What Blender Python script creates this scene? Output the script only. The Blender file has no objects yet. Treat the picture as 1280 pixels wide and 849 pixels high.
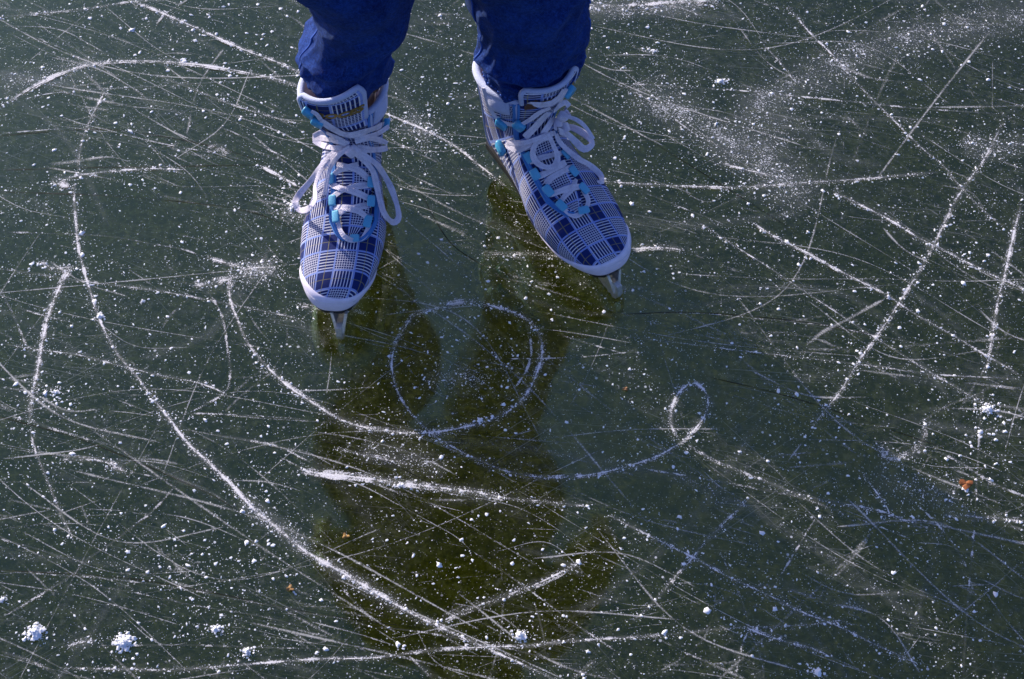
import bpy, bmesh, math, random
import numpy as np
from mathutils import Vector, Matrix, noise
from mathutils.bvhtree import BVHTree

random.seed(7); rng = np.random.default_rng(11)
scene = bpy.context.scene
COL = scene.collection
PI = math.pi

# ------------------------------------------------------------------ camera
PITCH = math.radians(56.0); FPX = 1807.0; CAM_H = 1.35
FW = Vector((0, math.cos(PITCH), -math.sin(PITCH)))
UP = Vector((0, math.sin(PITCH), math.cos(PITCH)))
RT = Vector((1, 0, 0))
CAM = Vector((0, -CAM_H / math.tan(PITCH), CAM_H))
cd = bpy.data.cameras.new('camera'); co = bpy.data.objects.new('camera', cd); COL.objects.link(co)
co.location = CAM; co.rotation_euler = (PI / 2 - PITCH, 0, 0)
cd.sensor_width = 36; cd.lens = 36 * FPX / 1280; cd.clip_start = 0.02; cd.clip_end = 2000
scene.camera = co

def ray(px, py):
    return (FW + RT * ((px - 640) / FPX) - UP * ((py - 424.5) / FPX)).normalized()
def ground(px, py, z=0.0):
    r = ray(px, py); t = (z - CAM.z) / r.z
    return CAM + r * t

# ------------------------------------------------------------------ light
SUN_EL = math.radians(17.5)
sun_dir = Vector((-0.66 * math.cos(SUN_EL), 0.751 * math.cos(SUN_EL), math.sin(SUN_EL))).normalized()
sl = bpy.data.lights.new('sun', 'SUN'); so = bpy.data.objects.new('sun', sl); COL.objects.link(so)
sl.energy = 7.6; sl.angle = math.radians(0.5); sl.color = (1.0, 0.90, 0.77)
so.rotation_euler = (-sun_dir).to_track_quat('-Z', 'Y').to_euler(); so.location = (-3, 3, 4)
w = bpy.data.worlds.new('World'); scene.world = w; w.use_nodes = True
nt = w.node_tree; nt.nodes.clear()
wo = nt.nodes.new('ShaderNodeOutputWorld'); bg = nt.nodes.new('ShaderNodeBackground')
sky = nt.nodes.new('ShaderNodeTexSky'); sky.sky_type = 'NISHITA'; sky.sun_disc = False
sky.sun_elevation = SUN_EL
sky.sun_rotation = math.atan2(sun_dir.x, sun_dir.y)
sky.air_density = 1.0; sky.dust_density = 2.5; sky.ozone_density = 2.5
bg.inputs['Strength'].default_value = 0.165
tint = nt.nodes.new('ShaderNodeMix'); tint.data_type = 'RGBA'; tint.blend_type = 'MULTIPLY'; tint.inputs[0].default_value = 1
tint.inputs[7].default_value = (.88, .90, 1.30, 1)
nt.links.new(sky.outputs[0], tint.inputs[6]); nt.links.new(tint.outputs[2], bg.inputs[0]); nt.links.new(bg.outputs[0], wo.inputs[0])
scene.view_settings.view_transform = 'Standard'; scene.view_settings.look = 'None'
scene.view_settings.exposure = 0; scene.view_settings.gamma = 1
scene.render.engine = 'CYCLES'
scene.cycles.transparent_max_bounces = 48
scene.cycles.max_bounces = 8
scene.cycles.use_denoising = True; scene.cycles.denoiser = 'OPENIMAGEDENOISE'; scene.cycles.denoising_input_passes = 'RGB_ALBEDO_NORMAL'; scene.cycles.denoising_prefilter = 'ACCURATE'

# ------------------------------------------------------------------ node helper
class NB:
    def __init__(s, name):
        s.m = bpy.data.materials.new(name); s.m.use_nodes = True
        s.t = s.m.node_tree; s.t.nodes.clear()
        s.out = s.t.nodes.new('ShaderNodeOutputMaterial')
    def put(s, sock, v):
        if v is None: return
        if hasattr(v, 'is_output'): s.t.links.new(v, sock)
        elif isinstance(v, (tuple, list)):
            sock.default_value = (*v, 1.0) if len(v) == 3 and sock.type == 'RGBA' else v
        else: sock.default_value = v
    def node(s, typ, ins=None, **props):
        n = s.t.nodes.new(typ)
        for k, v in props.items(): setattr(n, k, v)
        for k, v in (ins or {}).items(): s.put(n.inputs[k], v)
        return n
    def m_(s, op, a, b=None, c=None, clamp=False):
        n = s.t.nodes.new('ShaderNodeMath'); n.operation = op; n.use_clamp = clamp
        s.put(n.inputs[0], a); s.put(n.inputs[1], b); s.put(n.inputs[2], c)
        return n.outputs[0]
    def add(s, a, b): return s.m_('ADD', a, b)
    def sub(s, a, b): return s.m_('SUBTRACT', a, b)
    def mul(s, a, b): return s.m_('MULTIPLY', a, b)
    def lt(s, a, b): return s.m_('LESS_THAN', a, b)
    def gt(s, a, b): return s.m_('GREATER_THAN', a, b)
    def step(s, x, lo, hi, o0=0.0, o1=1.0):
        n = s.node('ShaderNodeMapRange', interpolation_type='SMOOTHSTEP')
        s.put(n.inputs[0], x); s.put(n.inputs[1], lo); s.put(n.inputs[2], hi); s.put(n.inputs[3], o0); s.put(n.inputs[4], o1)
        return n.outputs[0]
    def mix(s, f, a, b):
        n = s.t.nodes.new('ShaderNodeMix'); n.data_type = 'RGBA'
        s.put(n.inputs[0], f); s.put(n.inputs[6], a); s.put(n.inputs[7], b)
        return n.outputs[2]
    def obj(s): return s.node('ShaderNodeTexCoord').outputs['Object']
    def uv(s): return s.node('ShaderNodeTexCoord').outputs['UV']
    def xyz(s, v):
        n = s.node('ShaderNodeSeparateXYZ', {0: v}); return n.outputs
    def mapping(s, v, scale=(1, 1, 1), rot=(0, 0, 0), loc=(0, 0, 0)):
        n = s.node('ShaderNodeMapping', {0: v}); n.inputs['Scale'].default_value = scale
        n.inputs['Rotation'].default_value = rot; n.inputs['Location'].default_value = loc
        return n.outputs[0]
    def noise(s, v, scale, detail=2.0, rough=0.5):
        return s.node('ShaderNodeTexNoise', {'Vector': v, 'Scale': scale, 'Detail': detail, 'Roughness': rough}).outputs[0]
    def bump(s, h, strength=0.3, dist=0.001, nrm=None):
        n = s.node('ShaderNodeBump', {'Height': h, 'Strength': strength, 'Distance': dist})
        if nrm is not None: s.put(n.inputs['Normal'], nrm)
        return n.outputs[0]
    def bsdf(s, **kw):
        n = s.t.nodes.new('ShaderNodeBsdfPrincipled')
        for k, v in kw.items(): s.put(n.inputs[k.replace('_', ' ')], v)
        return n
    def done(s, sh):
        s.t.links.new(sh.outputs[0] if hasattr(sh, 'outputs') else sh, s.out.inputs[0]); return s.m

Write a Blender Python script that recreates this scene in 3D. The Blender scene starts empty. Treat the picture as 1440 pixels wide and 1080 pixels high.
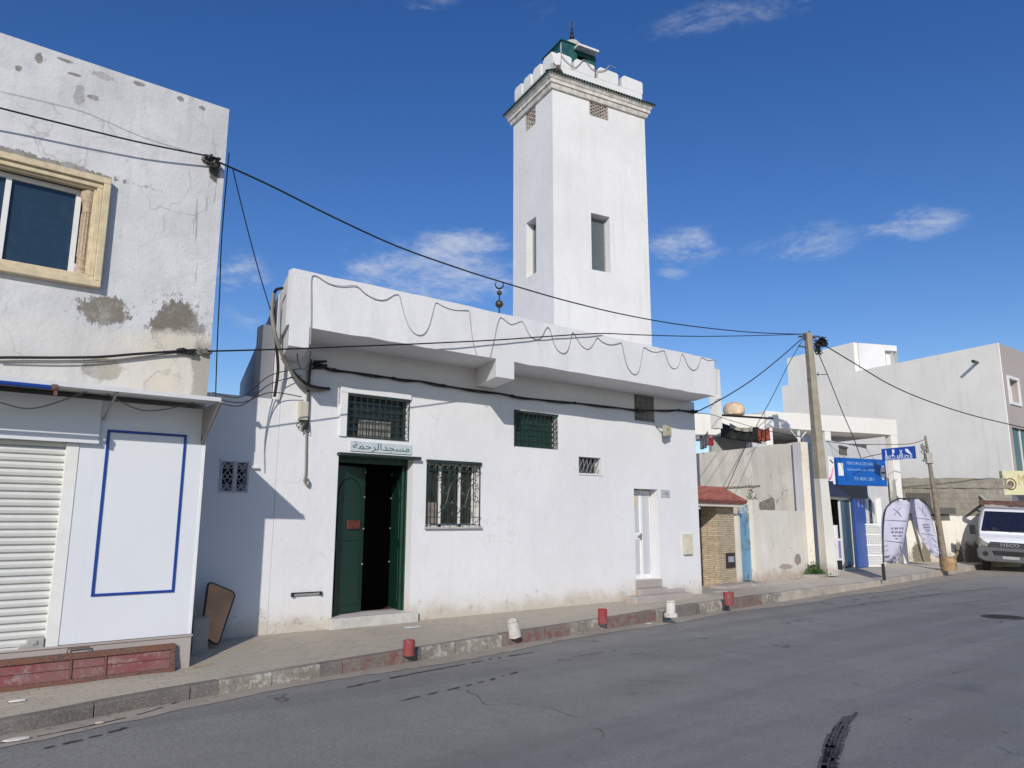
import bpy, math, random
from mathutils import Vector, Matrix
R_=random.Random(7)
sc=bpy.context.scene; col=sc.collection
# ------------------------------------------------------------------ camera
f=1040.;pit=0.181163;rol=0.002483;yaw=0.670236;H=1.7
cp,sp=math.cos(pit),math.sin(pit);sa,ca=math.sin(yaw),math.cos(yaw)
R0=Vector((ca,-sa,0));Fh=Vector((sa,ca,0));ZZ=Vector((0,0,1))
FW=cp*Fh+sp*ZZ;U0=-sp*Fh+cp*ZZ
RT=math.cos(rol)*R0+math.sin(rol)*U0;UP=-math.sin(rol)*R0+math.cos(rol)*U0
CAM=Vector((0,0,H))
def ray(x,y): return FW+(x-720)/f*RT-(y-540)/f*UP
def atv(x,y,v): d=ray(x,y);return CAM+d*(v/d.y)
def atz(x,y,z): d=ray(x,y);return CAM+d*((z-H)/d.z)
def dep(x,y,D): d=ray(x,y);return CAM+d*(D/d.dot(Fh))
def PZ(v,u=0):                                          # pavement height: cross fall to the kerb, kerb sinking further along
    t=min(1,max(0,(u-13)/10));w=min(1,max(0,(13.5-v)/3.0)) if v>10.5 else 1
    return .12-.05*(10.5-min(v,10.5))-.085*t*t*(3-2*t)*w
def pav(x,y):
    z=.1
    for i in range(15): p=atz(x,y,z);z=PZ(p.y,p.x)
    return atz(x,y,z)
cd=bpy.data.cameras.new('camera');co=bpy.data.objects.new('camera',cd);col.objects.link(co);sc.camera=co
cd.sensor_fit='HORIZONTAL';cd.sensor_width=36;cd.lens=f/1440*36;cd.clip_end=3000;cd.clip_start=.05
M=Matrix((RT,UP,-FW)).transposed().to_4x4();M.translation=CAM;co.matrix_world=M
RD=ZR=0.12
# ------------------------------------------------------------------ frames and mesh builder
class Fr:
    """vertical frame: s along wall, d inward (away from viewer), z up"""
    def __init__(s,A,B=None,head=None):
        s.A=Vector((A[0],A[1],0))
        e=(Vector((B[0],B[1],0))-s.A).normalized() if B else Vector((math.sin(math.radians(head)),math.cos(math.radians(head)),0))
        s.e=e;s.n=Vector((-e.y,e.x,0))
        s.L=(Vector((B[0],B[1],0))-s.A).length if B else 0
    def P(s,a,d,z): return s.A+s.e*a+s.n*d+ZZ*z
    def px(s,x,y,d=0):
        r=ray(x,y);o=s.A+s.n*d
        t=(o-CAM).dot(s.n)/r.dot(s.n);p=CAM+r*t
        return ((p-s.A).dot(s.e),p.z)
    def rect(s,x0,y0,x1,y1,d=0):
        a=s.px(x0,y0,d);b=s.px(x1,y1,d);return a[0],b[1],b[0],a[1]   # s0,z0,s1,z1 from top-left & bottom-right px
W=Fr((0,0),head=90)
class WF(Fr): pass
class MB:
    def __init__(s,fr=None): s.v=[];s.f=[];s.m=[];s.fr=fr;s.mi=0
    def p(s,a,d,z):
        s.v.append(s.fr.P(a,d,z) if s.fr else Vector((a,d,z)));return len(s.v)-1
    def face(s,pts):
        s.f.append([s.p(*q) for q in pts]);s.m.append(s.mi);return s
    def wface(s,pts):
        i=len(s.v);s.v+= [Vector(q) for q in pts];s.f.append(list(range(i,i+len(pts))));s.m.append(s.mi);return s
    def box(s,a0,a1,d0,d1,z0,z1,sk=0):
        # sk: shift in s per unit d (skewed plan)
        q=[(a0+sk*d0,d0),(a1+sk*d0,d0),(a1+sk*d1,d1),(a0+sk*d1,d1)]
        i=[s.p(x,y,z0) for x,y in q]+[s.p(x,y,z1) for x,y in q]
        for k in [(0,1,5,4),(1,2,6,5),(2,3,7,6),(3,0,4,7),(4,5,6,7),(3,2,1,0)]: s.f.append([i[j] for j in k]);s.m.append(s.mi)
        return s
    def prism(s,poly,d0,d1):
        """poly in (s,z), extruded in d"""
        n=len(poly);a=[s.p(x,d0,z) for x,z in poly];b=[s.p(x,d1,z) for x,z in poly]
        s.f.append(a[:]);s.f.append(b[::-1]);s.m+=[s.mi]*2
        for k in range(n):
            l=(k+1)%n;s.f.append([a[k],b[k],b[l],a[l]]);s.m.append(s.mi)
        return s
    def bar(s,A,B,w,h=None,up=None):
        """square bar between world points"""
        A=Vector(A);B=Vector(B);h=h or w;t=(B-A).normalized();u=Vector(up) if up else (ZZ if abs(t.z)<.9 else Vector((0,1,0)))
        x=t.cross(u).normalized();y=x.cross(t)
        i=len(s.v)
        for P in (A,B):
            for a,b in ((-1,-1),(1,-1),(1,1),(-1,1)): s.v.append(P+x*a*w/2+y*b*h/2)
        for k in [(0,1,5,4),(1,2,6,5),(2,3,7,6),(3,0,4,7),(4,5,6,7),(3,2,1,0)]: s.f.append([i+j for j in k]);s.m.append(s.mi)
        return s
    def tube(s,pts,r,n=6,closed=False):
        pts=[Vector(p) for p in pts];N=len(pts);rs=r if isinstance(r,(list,tuple)) else [r]*N
        i0=len(s.v);prev=None
        for k in range(N):
            a=pts[(k-1)%N] if (k or closed) else pts[k];b=pts[(k+1)%N] if (k<N-1 or closed) else pts[k]
            t=(b-a).normalized() if (b-a).length>1e-9 else ZZ
            if prev is None:
                u=ZZ if abs(t.z)<.9 else Vector((1,0,0));x=t.cross(u).normalized()
            else:
                x=prev-t*prev.dot(t);x=x.normalized() if x.length>1e-6 else t.orthogonal().normalized()
            prev=x;y=t.cross(x)
            for j in range(n):
                an=2*math.pi*j/n;s.v.append(pts[k]+(x*math.cos(an)+y*math.sin(an))*rs[k])
        for k in range(N if closed else N-1):
            for j in range(n):
                a=i0+k*n+j;b=i0+k*n+(j+1)%n;c=i0+((k+1)%N)*n+(j+1)%n;d=i0+((k+1)%N)*n+j
                s.f.append([a,b,c,d]);s.m.append(s.mi)
        if not closed:
            s.f.append([i0+j for j in range(n)][::-1]);s.f.append([i0+(N-1)*n+j for j in range(n)]);s.m+=[s.mi]*2
        return s
    def lathe(s,c,prof,n=20,ax=None,ang=0):
        """prof: list (r,h) revolved about vertical axis (or ax) at world point c"""
        c=Vector(c);ax=Vector(ax).normalized() if ax else ZZ
        x=ax.orthogonal().normalized();y=ax.cross(x);i0=len(s.v)
        for r,h in prof:
            for j in range(n):
                an=2*math.pi*j/n+ang;s.v.append(c+ax*h+(x*math.cos(an)+y*math.sin(an))*r)
        for k in range(len(prof)-1):
            for j in range(n):
                s.f.append([i0+k*n+j,i0+k*n+(j+1)%n,i0+(k+1)*n+(j+1)%n,i0+(k+1)*n+j]);s.m.append(s.mi)
        s.f.append([i0+j for j in range(n)][::-1]);s.f.append([i0+(len(prof)-1)*n+j for j in range(n)]);s.m+=[s.mi]*2
        return s
    def wall(s,s0,s1,z0,z1,d,th,holes=(),top=None,back=True):
        """wall plate with rectangular holes (a0,z0,a1,z1) and reveals"""
        xs=sorted({s0,s1}|{h[0] for h in holes}|{h[2] for h in holes});zs=sorted({z0,z1}|{h[1] for h in holes}|{h[3] for h in holes})
        for i in range(len(xs)-1):
            for j in range(len(zs)-1):
                a,b,c,e=xs[i],xs[i+1],zs[j],zs[j+1];mx,mz=(a+b)/2,(c+e)/2
                if any(h[0]<mx<h[2] and h[1]<mz<h[3] for h in holes): continue
                s.face([(a,d,c),(b,d,c),(b,d,e),(a,d,e)])
                if back: s.face([(a,d+th,c),(a,d+th,e),(b,d+th,e),(b,d+th,c)])
        for h in list(holes):
            a,c,b,e=h
            s.face([(a,d,c),(a,d,e),(a,d+th,e),(a,d+th,c)]);s.face([(b,d,c),(b,d+th,c),(b,d+th,e),(b,d,e)])
            s.face([(a,d,e),(b,d,e),(b,d+th,e),(a,d+th,e)]);s.face([(a,d,c),(a,d+th,c),(b,d+th,c),(b,d,c)])
        s.face([(s0,d,z0),(s0,d,z1),(s0,d+th,z1),(s0,d+th,z0)]);s.face([(s1,d,z0),(s1,d+th,z0),(s1,d+th,z1),(s1,d,z1)])
        s.face([(s0,d,z1),(s1,d,z1),(s1,d+th,z1),(s0,d+th,z1)]);s.face([(s0,d,z0),(s0,d+th,z0),(s1,d+th,z0),(s1,d,z0)])
        return s
    def slab_jit(s,a0,a1,d0,d1,z0,z1,step=.25,j=.006,sk=0,seed=1):
        """long box with slightly uneven edges"""
        r=random.Random(seed);n=max(2,int(abs(a1-a0)/step));ring=[]
        for k in range(n+1):
            a=a0+(a1-a0)*k/n;q=[]
            for d,z in ((d0,z0),(d1,z0),(d1,z1),(d0,z1)): q.append(s.p(a+sk*d,d+r.uniform(-j,j),z+r.uniform(-j,j)))
            ring.append(q)
        for k in range(n):
            for m in range(4):
                l=(m+1)%4;s.f.append([ring[k][m],ring[k+1][m],ring[k+1][l],ring[k][l]]);s.m.append(s.mi)
        s.f.append(ring[0]);s.f.append(ring[-1][::-1]);s.m+=[s.mi]*2
        return s
    def text(s,body,fr,a0,a1,zc,d,hz=None,th=.01):
        c=bpy.data.curves.new('t','FONT');c.body=body;c.resolution_u=3
        o=bpy.data.objects.new('t',c);col.objects.link(o);bpy.context.view_layer.update()
        dg=bpy.context.evaluated_depsgraph_get();m=bpy.data.meshes.new_from_object(o.evaluated_get(dg))
        xs=[v.co.x for v in m.vertices];ys=[v.co.y for v in m.vertices]
        x0,x1,y0,y1=min(xs),max(xs),min(ys),max(ys);k=(a1-a0)/(x1-x0);kz=(hz/(y1-y0)) if hz else k
        i=len(s.v)
        for v in m.vertices: s.v.append(fr.P(a0+(v.co.x-x0)*k,d,zc+(v.co.y-(y0+y1)/2)*kz))
        for p in m.polygons: s.f.append([i+j for j in p.vertices]);s.m.append(s.mi)
        bpy.data.objects.remove(o);bpy.data.meshes.remove(m);bpy.data.curves.remove(c)
        return s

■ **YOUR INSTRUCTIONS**
Pull every line containing the word "this" out of the material.

■ **RESULT OF THE EXERCISE**
What Blender Python script creates this scene? Output the script only. The Blender file has no objects yet. Treat the picture as 1280 pixels wide and 849 pixels high.
Write a Blender Python script that recreates this scene in 3D. The Blender scene starts empty. Treat the picture as 1440 pixels wide and 1080 pixels high.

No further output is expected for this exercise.